こんにちは。HIELCCの相談員をしています特定社会保険労務士の石田達則です。

厚生労働省は昨年、収入が増加して一定の収入(社会保険の扶養の場合であれば通常130万円)以上となった場合に、配偶者の扶養から外れて社会保険料の負担が発生し、その分手取り収入が減少するため、これを回避する目的で就業調整するパート・アルバイトの方への対応として、「年収の壁・支援パッケージ」を打ち出し、収入が一時的に上がったとしても、事業主がその旨を証明することで、引き続き扶養に入り続けることが可能となる支援措置を実施しています。

この年収の壁対策の一環として、「配偶者手当」の見直しについても触れています。

これは、社会保障制度のみならず、企業の配偶者手当制度も一定の収入要件や扶養に入っていることを支給基準とすることが多く、結果として「年収の壁」として、就業調整の一因となる場合があるということを踏まえた提案です。

主旨としては、昨今の人手不足の解消や本人の希望に応じて可能な限り労働参加しやすい環境作りが大切であるということがあり、基本的には配偶者手当を就労阻害要因とならない他の基本給、手当、その他の処遇へ見直すことが主眼となっています。

配偶者手当は、一般的には家族手当や扶養手当等の名称で支給されていることが多い手当です。職務に関連する手当ではなく、福利厚生的な要素の強い手当で、支給目的としては扶養家族に応じて会社で生活支援することで、社員の生活の安定と安心して働ける環境とすること。結果としての社員定着があります。配偶者のみならず、子、両親、祖父母、さらに兄弟姉妹まで支給しているケースもあり普及している手当です。

一方で、職務関連ではないため扶養家族のいる方といない方で職務に関係のない事由で格差が生じるという面もあります。また、賞与額計算の基礎に含めている場合もあるなど、目に見えにくい格差となっているケースもあります。

配偶者手当の見直しについて、厚生労働省では次のような留意点を示しています。

①ニーズの把握など従業員の納得性を高める取組

②労使の丁寧な話合い・合意

③賃金原資総額の維持

④必要な経過措置

⑤決定後の新制度についての丁寧な説明

賃金は労働条件ですので、変更を行う場合には、労働契約法の規定等の関係法令や判例も踏まえた対応が必要となります。特に生活に直結する労働条件を変更する場合は丁寧な対応が必要であり労働契約法では次のような定めがあります。

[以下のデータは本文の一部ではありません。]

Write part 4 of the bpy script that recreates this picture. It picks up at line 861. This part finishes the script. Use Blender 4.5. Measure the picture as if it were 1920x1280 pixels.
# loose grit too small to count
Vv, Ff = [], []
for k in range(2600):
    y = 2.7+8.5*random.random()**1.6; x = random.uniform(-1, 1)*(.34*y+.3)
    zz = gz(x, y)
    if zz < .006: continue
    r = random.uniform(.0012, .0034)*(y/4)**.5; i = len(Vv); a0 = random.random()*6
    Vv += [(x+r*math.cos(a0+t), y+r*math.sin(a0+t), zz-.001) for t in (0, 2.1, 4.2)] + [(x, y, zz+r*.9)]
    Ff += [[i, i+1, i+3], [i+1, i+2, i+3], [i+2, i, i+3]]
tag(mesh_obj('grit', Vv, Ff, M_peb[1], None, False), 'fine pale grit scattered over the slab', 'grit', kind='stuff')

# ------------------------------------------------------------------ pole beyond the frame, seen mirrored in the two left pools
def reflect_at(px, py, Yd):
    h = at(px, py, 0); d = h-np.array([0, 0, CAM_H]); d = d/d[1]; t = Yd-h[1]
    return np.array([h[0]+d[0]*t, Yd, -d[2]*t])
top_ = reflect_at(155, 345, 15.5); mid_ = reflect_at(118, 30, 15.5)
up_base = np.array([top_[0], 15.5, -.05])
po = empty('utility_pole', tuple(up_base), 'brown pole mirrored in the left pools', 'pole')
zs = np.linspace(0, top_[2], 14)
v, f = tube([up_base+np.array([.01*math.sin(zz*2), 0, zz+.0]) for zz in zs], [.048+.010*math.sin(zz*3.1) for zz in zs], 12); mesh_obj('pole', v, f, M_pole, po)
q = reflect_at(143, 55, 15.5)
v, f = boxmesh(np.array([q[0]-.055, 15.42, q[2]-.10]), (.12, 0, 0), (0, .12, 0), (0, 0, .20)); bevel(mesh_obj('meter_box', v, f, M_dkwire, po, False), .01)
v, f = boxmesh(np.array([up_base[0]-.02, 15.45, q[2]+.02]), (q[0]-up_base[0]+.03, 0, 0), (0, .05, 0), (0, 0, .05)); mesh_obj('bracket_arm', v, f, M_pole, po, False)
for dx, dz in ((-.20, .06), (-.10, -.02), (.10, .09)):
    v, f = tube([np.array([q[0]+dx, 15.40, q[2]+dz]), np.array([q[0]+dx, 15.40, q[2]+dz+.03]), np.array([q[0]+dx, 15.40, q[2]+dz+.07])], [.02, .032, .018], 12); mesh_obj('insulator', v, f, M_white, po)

●使用者は、労働者と合意することなく、就業規則を変更することにより、労働者の不利益に労働契約の内容である労働条件を変更することはできない。ただし、次条の場合は、この限りでない。(労働契約法第9条)

●使用者が就業規則の変更により労働条件を変更する場合において、変更後の就業規則を労働者に周知させ、かつ、就業規則の変更が、労働者の受ける不利益の程度、労働条件の変更の必要性、変更後の就業規則の内容の相当性、労働組合等との交渉の状況その他の就業規則の変更に係る事情に照らして合理的なものであるときは、労働契約の内容である労働条件は、当該変更後の就業規則に定めるところによるものとする。(労働契約法第10条)

実際に見直しをする場合は、不利益だけの労働条件変更とならないように、配偶者手当の廃止、縮小をする代替措置として、子供に対する手当を増額する対応が一番多いです。その他能力開発等に資する手当として資格手当等の創設拡充。介護等今後発生が見込まれる事由に対しての手当創設などもあります。廃止縮小に対して一定期間の経過措置を設ける場合もあります。

見直しを実施する場合は、厚生労働省の留意点などを参照して自社の必要性と時代に合ったより納得性のある制度構築となるように検討していきましょう。